══ Provided data

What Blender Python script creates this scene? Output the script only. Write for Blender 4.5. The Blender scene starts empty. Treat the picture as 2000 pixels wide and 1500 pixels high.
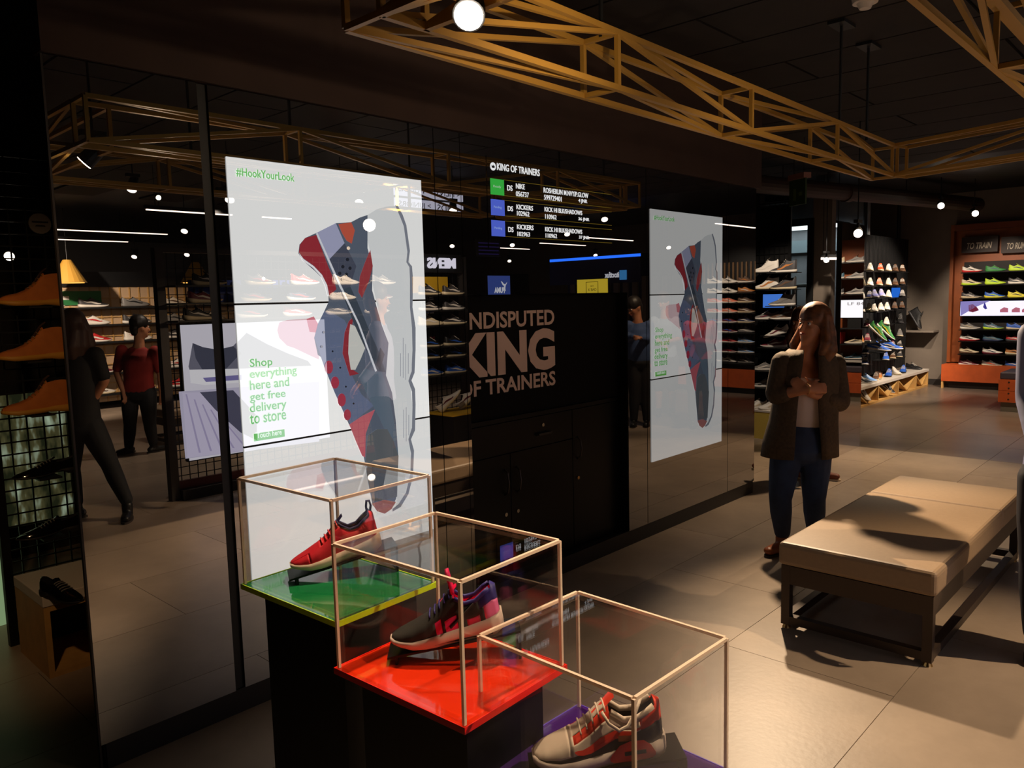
import bpy, math, random
import numpy as np
from mathutils import Vector, Matrix, Quaternion
R_ = random.Random(7)
scn = bpy.context.scene
COL = scn.collection

# ------------------------------------------------------------------ camera
CAM_H, FPX = 1.66, 1525.0
def _n(v): return v / np.linalg.norm(v)
_down = _n(np.array([350.0, 14150.0, FPX]))
_va = np.array([1428.0, -192.0, FPX]); _va = _n(_va); _va = _n(_va - _down * (_va @ _down))
_up = -_down
RW = np.stack([_va, np.cross(_up, _va), _up])          # camera axes (right, down, forward) -> world
CPOS = np.array([0.0, 0.0, CAM_H])
cd = bpy.data.cameras.new('camera'); cam = bpy.data.objects.new('camera', cd); COL.objects.link(cam)
cd.sensor_width = 36.0; cd.lens = FPX / 2000 * 36.0; cd.clip_start = 0.05; cd.clip_end = 200
m = np.eye(4); m[:3, 0] = RW[:, 0]; m[:3, 1] = -RW[:, 1]; m[:3, 2] = -RW[:, 2]; m[:3, 3] = CPOS
cam.matrix_world = Matrix(m.tolist())
scn.camera = cam
scn.view_settings.view_transform = 'Standard'; scn.view_settings.look = 'None'
scn.view_settings.exposure = 0.0; scn.view_settings.gamma = 1.0; scn.view_settings.use_curve_mapping = False
scn.cycles.transparent_max_bounces = 24
scn.cycles.max_bounces = 8
scn.cycles.sample_clamp_indirect = 4.0
scn.cycles.use_denoising = True

def _ray(px, py): return RW @ _n(np.array([px - 1000.0, py - 750.0, FPX]))
def onZ(px, py, z=0.0):
    d = _ray(px, py); return Vector((CPOS + d * ((z - CPOS[2]) / d[2])).tolist())
def onY(px, py, y):
    d = _ray(px, py); return Vector((CPOS + d * ((y - CPOS[1]) / d[1])).tolist())
def onX(px, py, x):
    d = _ray(px, py); return Vector((CPOS + d * ((x - CPOS[0]) / d[0])).tolist())
WY = 2.92                                              # plane of the mirror glass
def mir(v): return Vector((v[0], 2 * WY - v[1], v[2]))

# ------------------------------------------------------------------ world
w = bpy.data.worlds.new('world'); scn.world = w; w.use_nodes = True
w.node_tree.nodes['Background'].inputs[0].default_value = (0.75, 0.8, 0.9, 1)
w.node_tree.nodes['Background'].inputs[1].default_value = 0.004

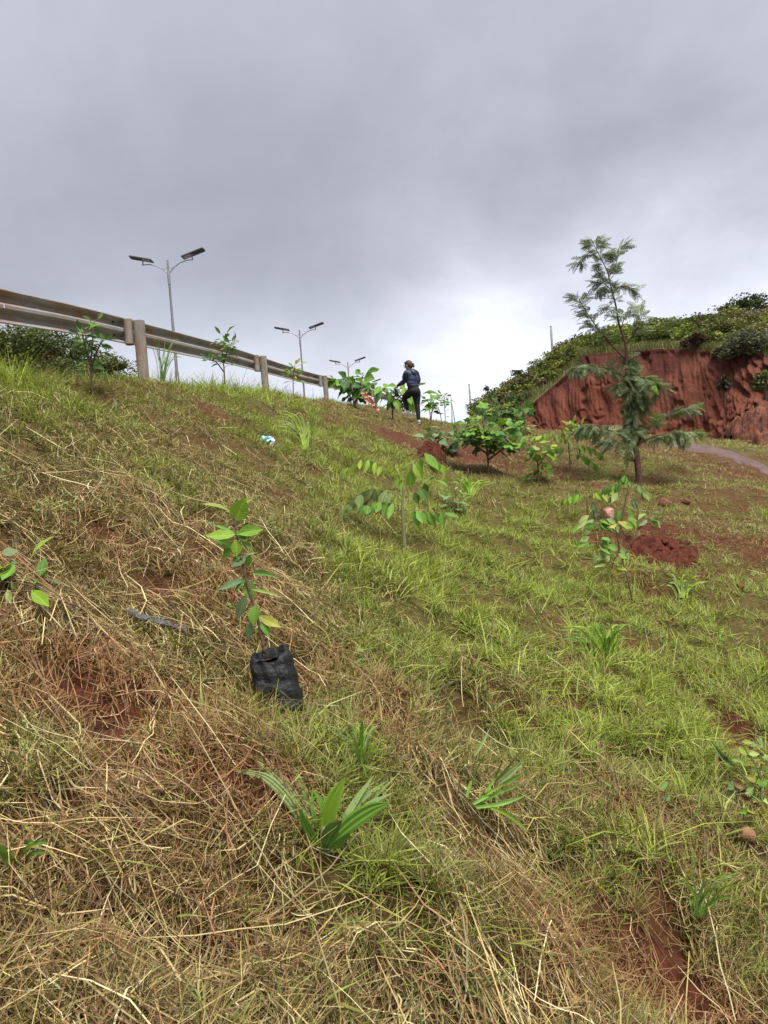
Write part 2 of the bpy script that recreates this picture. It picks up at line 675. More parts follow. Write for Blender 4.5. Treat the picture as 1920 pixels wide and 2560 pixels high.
def build_ground():
    xs = axis(-900, -4.0, 5.0, 900, .07, 1.06)
    ys = axis(-40, .6, 8, 1400, .07, 1.05)
    X, Y = np.meshgrid(xs, ys)
    Z = ground(X, Y)
    G, S, B = fields(X.ravel(), Y.ravel())
    r = np.hypot(X, Y).ravel()
    soil = np.array([.085, .025, .013])
    litter = np.array([.115, .078, .030])
    green = np.array([.085, .095, .022])
    t = np.clip(B * .9 + .75 * (1 - gaps(X.ravel(), Y.ravel())), 0, 1)[:, None]  # bare patches show soil; hollows are also tinted darker to imitate shade
    col = litter * (1 - t) + soil * t
    g = (np.clip(G, 0, 1) * .55 * (1 - np.clip(B, 0, 1)))[:, None]
    col = col * (1 - g) + green * g
    V = np.stack([X.ravel(), Y.ravel(), Z.ravel()], 1)
    nx, ny = len(xs), len(ys)
    i = (np.arange(ny - 1)[:, None] * nx + np.arange(nx - 1)[None, :]).ravel()
    q = np.stack([i, i + 1, i + nx + 1, i + nx], 1)
    me = big_mesh('ground', V, q, M_GROUND, col, smooth=True)
    o = link('ground', me)
    tag(o, 'red brown soil of the mown roadside embankment', kind='structure')


build_ground()


# ------------------------------------------------------------------ road on top of the embankment
def ribbon(ts, ys, lift):
    V, Fc = [], []
    for y in ys:
        for t in ts:
            x = float(rail_x(y)) + t / .993
            V.append((x, y, float(ground(np.array(x), np.array(y))) + lift))
    m = len(ts)
    for i in range(len(ys) - 1):
        for k in range(m - 1):
            Fc.append((i * m + k, i * m + k + 1, (i + 1) * m + k + 1, (i + 1) * m + k))
    return V, Fc


M_ASPHALT = mat_noise('asphalt', (.04, .04, .042), (.065, .063, .06), .85, 60, .3)
yy = np.arange(-20, 110, 1.5)
road = link('road', mesh_from('road', *ribbon(np.linspace(-14, -1.2, 9), yy, .012), M_ASPHALT))
tag(road, 'asphalt road behind the guardrail', kind='structure')
M_PAINT = mat_noise('road_paint', (.6, .6, .57), (.8, .8, .78), .6, 30, .05)
edge = link('road_marking', mesh_from('road_marking', *ribbon([-1.75, -1.62], yy, .02), M_PAINT))
tag(edge, 'white edge line of the road', kind='structure')


# ------------------------------------------------------------------ hillside with the red cut bank
def poly_interp(poly, s):
    P = np.asarray(poly, float)
    u = np.linspace(0, 1, len(P))
    return np.stack([np.interp(s, u, P[:, k]) for k in range(3)], -1)


# (px, py, depth) of the foot and of the lip of the cut, left to right and on past the frame
FOOT = [(1255, 1062, 44), (1330, 1068, 42.5), (1440, 1080, 40.5), (1478, 1084, 39.8), (1560, 1092, 38.5), (1660, 1100, 37), (1760, 1105, 35.5), (1860, 1112, 33.5), (1960, 1120, 31.5), (2100, 1130, 29), (2300, 1150, 26)]
LIP = [(1258, 1056, 44.6), (1326, 1012, 43.6), (1430, 922, 42), (1466, 886, 41.2), (1548, 880, 40), (1648, 872, 38.6), (1748, 875, 37.2), (1846, 884, 35.6), (1946, 890, 33.8), (2085, 888, 31), (2280, 880, 28)]
CREST = [(1180, 1042, 70), (1240, 1002, 68), (1330, 958, 64), (1430, 905, 60), (1478, 878, 58.5), (1530, 856, 57), (1640, 842, 55), (1740, 835, 52), (1850, 822, 50), (1980, 792, 48), (2300, 760, 46)]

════

Set exercise –
Set the listing down in full and exactly. Pictures within it should not appear in the copy.

Output of the exercise –
What Blender Python script creates this scene? Output the script only. Write for Blender 4.5. The Blender scene starts empty. Treat the picture as 2000 pixels wide and 1500 pixels high.
import bpy, math, random
import numpy as np
from mathutils import Vector, Matrix, Quaternion
R_ = random.Random(7)
scn = bpy.context.scene
COL = scn.collection

# ------------------------------------------------------------------ camera
CAM_H, FPX = 1.66, 1525.0
def _n(v): return v / np.linalg.norm(v)
_down = _n(np.array([350.0, 14150.0, FPX]))
_va = np.array([1428.0, -192.0, FPX]); _va = _n(_va); _va = _n(_va - _down * (_va @ _down))
_up = -_down
RW = np.stack([_va, np.cross(_up, _va), _up])          # camera axes (right, down, forward) -> world
CPOS = np.array([0.0, 0.0, CAM_H])
cd = bpy.data.cameras.new('camera'); cam = bpy.data.objects.new('camera', cd); COL.objects.link(cam)
cd.sensor_width = 36.0; cd.lens = FPX / 2000 * 36.0; cd.clip_start = 0.05; cd.clip_end = 200
m = np.eye(4); m[:3, 0] = RW[:, 0]; m[:3, 1] = -RW[:, 1]; m[:3, 2] = -RW[:, 2]; m[:3, 3] = CPOS
cam.matrix_world = Matrix(m.tolist())
scn.camera = cam
scn.view_settings.view_transform = 'Standard'; scn.view_settings.look = 'None'
scn.view_settings.exposure = 0.0; scn.view_settings.gamma = 1.0; scn.view_settings.use_curve_mapping = False
scn.cycles.transparent_max_bounces = 24
scn.cycles.max_bounces = 8
scn.cycles.sample_clamp_indirect = 4.0
scn.cycles.use_denoising = True

def _ray(px, py): return RW @ _n(np.array([px - 1000.0, py - 750.0, FPX]))
def onZ(px, py, z=0.0):
    d = _ray(px, py); return Vector((CPOS + d * ((z - CPOS[2]) / d[2])).tolist())
def onY(px, py, y):
    d = _ray(px, py); return Vector((CPOS + d * ((y - CPOS[1]) / d[1])).tolist())
def onX(px, py, x):
    d = _ray(px, py); return Vector((CPOS + d * ((x - CPOS[0]) / d[0])).tolist())
WY = 2.92                                              # plane of the mirror glass
def mir(v): return Vector((v[0], 2 * WY - v[1], v[2]))

# ------------------------------------------------------------------ world
w = bpy.data.worlds.new('world'); scn.world = w; w.use_nodes = True
w.node_tree.nodes['Background'].inputs[0].default_value = (0.75, 0.8, 0.9, 1)
w.node_tree.nodes['Background'].inputs[1].default_value = 0.004

Write part 2 of the bpy script that recreates this picture. It picks up at line 675. More parts follow. Write for Blender 4.5. Treat the picture as 1920 pixels wide and 2560 pixels high.
def build_ground():
    xs = axis(-900, -4.0, 5.0, 900, .07, 1.06)
    ys = axis(-40, .6, 8, 1400, .07, 1.05)
    X, Y = np.meshgrid(xs, ys)
    Z = ground(X, Y)
    G, S, B = fields(X.ravel(), Y.ravel())
    r = np.hypot(X, Y).ravel()
    soil = np.array([.085, .025, .013])
    litter = np.array([.115, .078, .030])
    green = np.array([.085, .095, .022])
    t = np.clip(B * .9 + .75 * (1 - gaps(X.ravel(), Y.ravel())), 0, 1)[:, None]  # bare patches show soil; hollows are also tinted darker to imitate shade
    col = litter * (1 - t) + soil * t
    g = (np.clip(G, 0, 1) * .55 * (1 - np.clip(B, 0, 1)))[:, None]
    col = col * (1 - g) + green * g
    V = np.stack([X.ravel(), Y.ravel(), Z.ravel()], 1)
    nx, ny = len(xs), len(ys)
    i = (np.arange(ny - 1)[:, None] * nx + np.arange(nx - 1)[None, :]).ravel()
    q = np.stack([i, i + 1, i + nx + 1, i + nx], 1)
    me = big_mesh('ground', V, q, M_GROUND, col, smooth=True)
    o = link('ground', me)
    tag(o, 'red brown soil of the mown roadside embankment', kind='structure')


build_ground()


# ------------------------------------------------------------------ road on top of the embankment
def ribbon(ts, ys, lift):
    V, Fc = [], []
    for y in ys:
        for t in ts:
            x = float(rail_x(y)) + t / .993
            V.append((x, y, float(ground(np.array(x), np.array(y))) + lift))
    m = len(ts)
    for i in range(len(ys) - 1):
        for k in range(m - 1):
            Fc.append((i * m + k, i * m + k + 1, (i + 1) * m + k + 1, (i + 1) * m + k))
    return V, Fc


M_ASPHALT = mat_noise('asphalt', (.04, .04, .042), (.065, .063, .06), .85, 60, .3)
yy = np.arange(-20, 110, 1.5)
road = link('road', mesh_from('road', *ribbon(np.linspace(-14, -1.2, 9), yy, .012), M_ASPHALT))
tag(road, 'asphalt road behind the guardrail', kind='structure')
M_PAINT = mat_noise('road_paint', (.6, .6, .57), (.8, .8, .78), .6, 30, .05)
edge = link('road_marking', mesh_from('road_marking', *ribbon([-1.75, -1.62], yy, .02), M_PAINT))
tag(edge, 'white edge line of the road', kind='structure')


# ------------------------------------------------------------------ hillside with the red cut bank
def poly_interp(poly, s):
    P = np.asarray(poly, float)
    u = np.linspace(0, 1, len(P))
    return np.stack([np.interp(s, u, P[:, k]) for k in range(3)], -1)


# (px, py, depth) of the foot and of the lip of the cut, left to right and on past the frame
FOOT = [(1255, 1062, 44), (1330, 1068, 42.5), (1440, 1080, 40.5), (1478, 1084, 39.8), (1560, 1092, 38.5), (1660, 1100, 37), (1760, 1105, 35.5), (1860, 1112, 33.5), (1960, 1120, 31.5), (2100, 1130, 29), (2300, 1150, 26)]
LIP = [(1258, 1056, 44.6), (1326, 1012, 43.6), (1430, 922, 42), (1466, 886, 41.2), (1548, 880, 40), (1648, 872, 38.6), (1748, 875, 37.2), (1846, 884, 35.6), (1946, 890, 33.8), (2085, 888, 31), (2280, 880, 28)]
CREST = [(1180, 1042, 70), (1240, 1002, 68), (1330, 958, 64), (1430, 905, 60), (1478, 878, 58.5), (1530, 856, 57), (1640, 842, 55), (1740, 835, 52), (1850, 822, 50), (1980, 792, 48), (2300, 760, 46)]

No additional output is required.